Before SVR, the team had less than three weeks following their first regional competition to incorporate an entirely new mechanism — a jointed roller that allowed the robot to pick up cubes from the ground. 

“The addition of a ground intake [on our robot] allowed us to be less dependent on the skills of other teams when it came to [scoring three game pieces in a row], which weakened the effect of poor matchups at both SVR and Worlds,” said Owen Liang, a junior who is part of the hardware team. “The ability to do quick cycles [of picking up and scoring game elements] was something top teams look for when creating alliances, and was the deciding factor for being the second pick of the first seed alliance in our division at the World Championships.”

Following their second regional competition, the team faced much stiffer competition from world-class teams such as The Cheesy Poofs from Bellarmine and Spartan Robotics from Mountain View, and while they gained valuable knowledge from observing and asking questions about other team’s robots, they also realized that changes needed to be made to improve their speed, reliability and autonomous scoring capability. In total, more than 10 hardware, software and electronic fixes — ranging from maintenance to entirely new mechanisms — were completed.

 The three days the team had between when regional competitions ended and when the robot needed to be shipped to Houston were dedicated to maintenance on the drivetrain and electronics, adding a slope on the plastic covering the drivetrain to prevent game elements from getting stuck, with a focus on software improvements. The team prioritized tuning autonomous paths, adding a 180-degree orientation lock for ease of scoring and pickup as well as programming a dunking routine in the arm for higher scoring accuracy. 

“I’ve seen the new autonomous paths increase flexibility for our strategy,” said junior Govind Buttar, the team’s software lead . “We were less restricted to our middle starting configuration, and scored more points during the autonomous period [at the World Championships].”

The main objective of this year’s FRC game consisted of robots picking up and scoring cubes and cones, which required precise alignment either on the part of the human robot drivers — juniors hardware lead Naveed Kasnavi and hardware member Owen Liang — or an autonomous alignment algorithm. 

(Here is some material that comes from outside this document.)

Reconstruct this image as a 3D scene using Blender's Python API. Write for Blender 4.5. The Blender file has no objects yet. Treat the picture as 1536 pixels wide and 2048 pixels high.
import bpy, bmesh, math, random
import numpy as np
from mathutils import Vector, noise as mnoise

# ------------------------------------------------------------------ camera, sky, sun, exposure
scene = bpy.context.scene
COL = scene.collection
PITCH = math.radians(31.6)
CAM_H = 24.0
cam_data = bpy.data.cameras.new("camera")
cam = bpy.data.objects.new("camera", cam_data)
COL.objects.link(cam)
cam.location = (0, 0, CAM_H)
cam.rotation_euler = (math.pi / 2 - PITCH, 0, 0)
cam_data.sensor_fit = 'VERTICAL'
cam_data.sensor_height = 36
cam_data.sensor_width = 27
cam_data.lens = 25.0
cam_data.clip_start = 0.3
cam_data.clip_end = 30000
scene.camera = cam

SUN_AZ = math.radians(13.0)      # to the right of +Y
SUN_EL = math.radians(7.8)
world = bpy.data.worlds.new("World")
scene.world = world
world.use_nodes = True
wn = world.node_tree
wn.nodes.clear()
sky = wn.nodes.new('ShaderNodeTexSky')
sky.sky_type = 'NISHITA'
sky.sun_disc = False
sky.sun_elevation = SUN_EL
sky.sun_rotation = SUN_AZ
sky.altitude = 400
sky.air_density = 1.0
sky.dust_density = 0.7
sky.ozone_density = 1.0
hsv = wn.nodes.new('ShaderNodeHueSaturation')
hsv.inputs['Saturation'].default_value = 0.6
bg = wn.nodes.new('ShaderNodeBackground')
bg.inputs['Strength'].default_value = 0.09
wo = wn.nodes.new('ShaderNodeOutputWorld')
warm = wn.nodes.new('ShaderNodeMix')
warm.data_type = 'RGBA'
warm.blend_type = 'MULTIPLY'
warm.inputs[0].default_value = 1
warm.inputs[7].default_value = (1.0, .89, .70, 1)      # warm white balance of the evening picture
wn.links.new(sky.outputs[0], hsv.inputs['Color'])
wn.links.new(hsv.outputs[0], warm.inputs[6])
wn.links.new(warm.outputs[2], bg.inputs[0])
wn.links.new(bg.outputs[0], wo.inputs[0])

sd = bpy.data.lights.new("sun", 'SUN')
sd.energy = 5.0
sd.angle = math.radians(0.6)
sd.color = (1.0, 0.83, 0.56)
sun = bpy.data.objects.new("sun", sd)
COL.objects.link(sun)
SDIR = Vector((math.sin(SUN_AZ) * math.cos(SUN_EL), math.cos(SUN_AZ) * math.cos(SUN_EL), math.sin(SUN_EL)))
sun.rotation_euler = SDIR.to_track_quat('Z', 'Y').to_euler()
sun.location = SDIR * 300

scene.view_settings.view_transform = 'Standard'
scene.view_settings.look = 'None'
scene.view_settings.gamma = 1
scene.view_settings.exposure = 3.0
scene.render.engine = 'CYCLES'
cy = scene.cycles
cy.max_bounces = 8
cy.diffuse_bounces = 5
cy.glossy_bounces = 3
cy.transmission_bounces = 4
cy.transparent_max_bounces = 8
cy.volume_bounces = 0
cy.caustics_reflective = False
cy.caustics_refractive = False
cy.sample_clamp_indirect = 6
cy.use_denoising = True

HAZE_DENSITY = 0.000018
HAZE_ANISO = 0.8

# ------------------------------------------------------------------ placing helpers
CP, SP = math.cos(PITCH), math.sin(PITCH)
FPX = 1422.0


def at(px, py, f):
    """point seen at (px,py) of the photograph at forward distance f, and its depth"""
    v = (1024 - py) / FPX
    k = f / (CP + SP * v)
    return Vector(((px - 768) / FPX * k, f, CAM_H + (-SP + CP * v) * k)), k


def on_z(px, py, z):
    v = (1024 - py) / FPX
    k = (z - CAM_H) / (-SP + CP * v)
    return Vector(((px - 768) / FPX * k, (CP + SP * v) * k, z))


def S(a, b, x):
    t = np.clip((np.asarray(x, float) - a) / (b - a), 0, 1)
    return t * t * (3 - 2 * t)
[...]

At the beginning of the season, the team chose to give priority to driver practice, so autonomous aligning was put on hold, and Kasnavi and Liang manually aligned the robot for both scoring and pickup. But after their second regional, the team found that the manual alignment process was taking too much time during matches, restricting the number of elements they could score.

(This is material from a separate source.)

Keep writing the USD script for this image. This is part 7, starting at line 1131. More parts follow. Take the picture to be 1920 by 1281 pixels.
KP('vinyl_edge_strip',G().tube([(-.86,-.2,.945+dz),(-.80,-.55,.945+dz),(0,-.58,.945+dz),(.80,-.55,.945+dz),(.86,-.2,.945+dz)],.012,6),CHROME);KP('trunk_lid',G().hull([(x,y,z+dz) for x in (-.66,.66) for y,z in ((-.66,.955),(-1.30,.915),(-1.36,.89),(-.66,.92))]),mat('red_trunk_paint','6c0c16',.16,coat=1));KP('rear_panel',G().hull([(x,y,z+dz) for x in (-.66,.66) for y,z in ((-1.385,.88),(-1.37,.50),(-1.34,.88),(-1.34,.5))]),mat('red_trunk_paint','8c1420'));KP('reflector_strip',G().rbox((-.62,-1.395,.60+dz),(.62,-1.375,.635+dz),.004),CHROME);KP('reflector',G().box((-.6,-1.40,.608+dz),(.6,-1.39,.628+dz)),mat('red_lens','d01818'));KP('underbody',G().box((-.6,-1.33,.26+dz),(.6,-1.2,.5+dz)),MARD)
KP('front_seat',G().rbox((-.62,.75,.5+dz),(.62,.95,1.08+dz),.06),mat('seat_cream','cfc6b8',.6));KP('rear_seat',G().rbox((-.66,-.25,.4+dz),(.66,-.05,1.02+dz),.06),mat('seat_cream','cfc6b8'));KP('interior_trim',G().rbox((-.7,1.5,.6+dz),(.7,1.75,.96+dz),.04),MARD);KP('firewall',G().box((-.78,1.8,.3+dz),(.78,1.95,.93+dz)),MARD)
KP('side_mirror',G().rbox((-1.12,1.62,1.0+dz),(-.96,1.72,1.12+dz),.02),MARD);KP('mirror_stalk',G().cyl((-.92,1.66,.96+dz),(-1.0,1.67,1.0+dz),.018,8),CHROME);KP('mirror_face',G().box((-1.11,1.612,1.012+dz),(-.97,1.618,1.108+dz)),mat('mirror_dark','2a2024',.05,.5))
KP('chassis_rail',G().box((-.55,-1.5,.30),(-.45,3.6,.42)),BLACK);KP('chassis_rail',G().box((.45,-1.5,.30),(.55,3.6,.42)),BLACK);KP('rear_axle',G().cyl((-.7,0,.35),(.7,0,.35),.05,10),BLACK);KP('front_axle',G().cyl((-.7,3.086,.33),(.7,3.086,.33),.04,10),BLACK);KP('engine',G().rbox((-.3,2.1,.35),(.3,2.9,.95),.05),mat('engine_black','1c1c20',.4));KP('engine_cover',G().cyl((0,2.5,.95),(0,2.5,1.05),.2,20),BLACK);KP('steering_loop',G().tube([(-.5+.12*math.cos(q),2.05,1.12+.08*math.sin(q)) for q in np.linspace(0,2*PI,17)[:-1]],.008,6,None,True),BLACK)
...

As a result, major software modifications aimed to increase the robot’s driveability, a huge factor in navigating traffic during matches and increasing scoring accuracy. 

Once the software changes were made, the team moved their playing field from the MAP Annex to the band room to fit a full-length field that better simulated a field at the real tournament. They spent 20 hours on driver practice in the bigger space. The robot was shipped on April 13, around a week before the tournament, so the drivers needed to get used to the maneuverability of the robot before then.

When the team arrived at the Curie Division Tournament — one of eight World Divisions in Houston — they seeded 17th of 78 teams and formed an alliance (a group of three teams that play together, chosen round-robin-style for playoffs but randomly generated during qualification matches) with the first and second-seeded teams: team 5940 BREAD from Design Tech High in Redwood City and team 1756 Argos from Limestone Community High in Peoria, Illinois. 

Unlike in previous years, other than during finals, the team rarely had to fix the robot between matches, only facing mechanical failures during their finals matches, whether it be with wiring or physical mechanisms. Although the team fell to the lower bracket of two during the double elimination-style playoffs, they still found their way to the finals after achieving a record-high score for their division during their last semifinal match.

The team made it all the way to their division finals, just two wins away from reaching the Einsteins tournament — a separate division where all eight initial division winners compete to bring home the title of “World Champion.” 

However, the team lost their first finals match with a score of 204-207, making their next match a make-or-break. 

“The close point gap served as a reminder that we couldn’t afford to play as conservative as we had in the earlier matches,” Liang said.

With alliance captain team 5940’s help in quickly manufacturing new parts, the team was able to replace their intake before the next deciding match. During that match, however, the robot suffered a hard drop as a result of accelerating off of a jointed three-piece bridge in the middle of the field and suddenly began to spin out of control, ending the team’s FRC season just a hair away from reaching Einstein’s. 

Nevertheless, this year, the team got further than ever before in its two-decade history of competing in FRC, which is credited to the team’s countless hours of work and efficiency in prioritizing necessary changes. 

“Overall, I would say that the robot performed better than initially expected,” Buttar said. “The team was able to use the lessons learned from [our first regional] effectively and utilize our remaining time to solve our biggest weaknesses going into SVR and the World Championships.”